Sem esse fundamento, a civilização se fragmenta — tal como a Europa contemporânea e o Ocidente secular, que perderam o eixo que antes unia Roma e Jerusalém em torno do Calvário.

VI. Roma e Jerusalém em nós

Cada época repete, de certo modo, o drama de Roma e Jerusalém. Roma vive em nós como a tentação da eficácia, da glória e da lei humana; Jerusalém, como a busca da pureza e da exclusividade divina. Ambas são necessárias, mas só se cumprem em Cristo, que as reconcilia pela Cruz.

É por isso que toda civilização que rejeita o Cristo está condenada a repetir o conflito sem fim: um império sem alma e uma fé sem corpo.
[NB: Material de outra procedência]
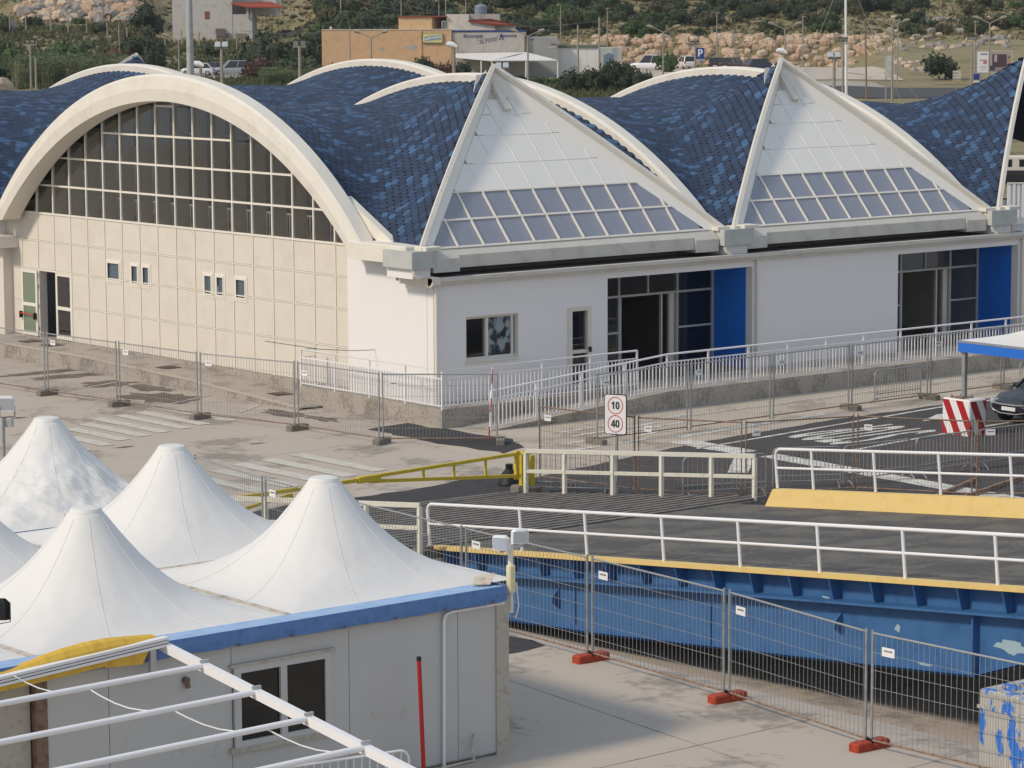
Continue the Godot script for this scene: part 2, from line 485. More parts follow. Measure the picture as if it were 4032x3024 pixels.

A história confirma isso: quando o Ocidente tenta ser apenas Roma, torna-se tirânico; quando tenta ser apenas Jerusalém, torna-se sectário; somente em Cristo encontra o equilíbrio do verdadeiro Reino.

VII. Conclusão

A verdadeira Terceira Via não é política, mas metafísica: é o caminho de Cristo, que une as oposições da história sem as confundir, e as ordena ao Reino dos Céus. As falsas terceiras vias — sejam liberais, globalistas ou tecnocráticas — nada mais são do que tentativas de reconstruir Roma sem Jerusalém, e Jerusalém sem Roma.

O Cristianismo permanece, portanto, como a única reconciliação possível entre o poder e a fé, entre a cidade dos homens e a Cidade de Deus. E é por isso que se pode afirmar:

Hoje, muitos falam em terceira via, mas este caminho leva ao abismo. A verdadeira Terceira Via é Cristo, Rei do Universo, que transforma o choque de civilizações na comunhão dos santos.

Bibliografia recomendada

  • Goodman, Martin. Rome and Jerusalem: The Clash of Ancient Civilizations. Vintage, 2008.

  • Huntington, Samuel P. The Clash of Civilizations and the Remaking of World Order. Simon & Schuster, 1996.

  • Royce, Josiah. The Philosophy of Loyalty. Macmillan, 1908.

  • Ratzinger, Joseph (Bento XVI). Fé, Verdade e Tolerância: O Cristianismo e as Religiões do Mundo. Paulus, 2003.

  • Dawson, Christopher. Religion and the Rise of Western Culture. Sheed & Ward, 1950.

  • Lewis, C.S. The Abolition of Man. HarperOne, 1943.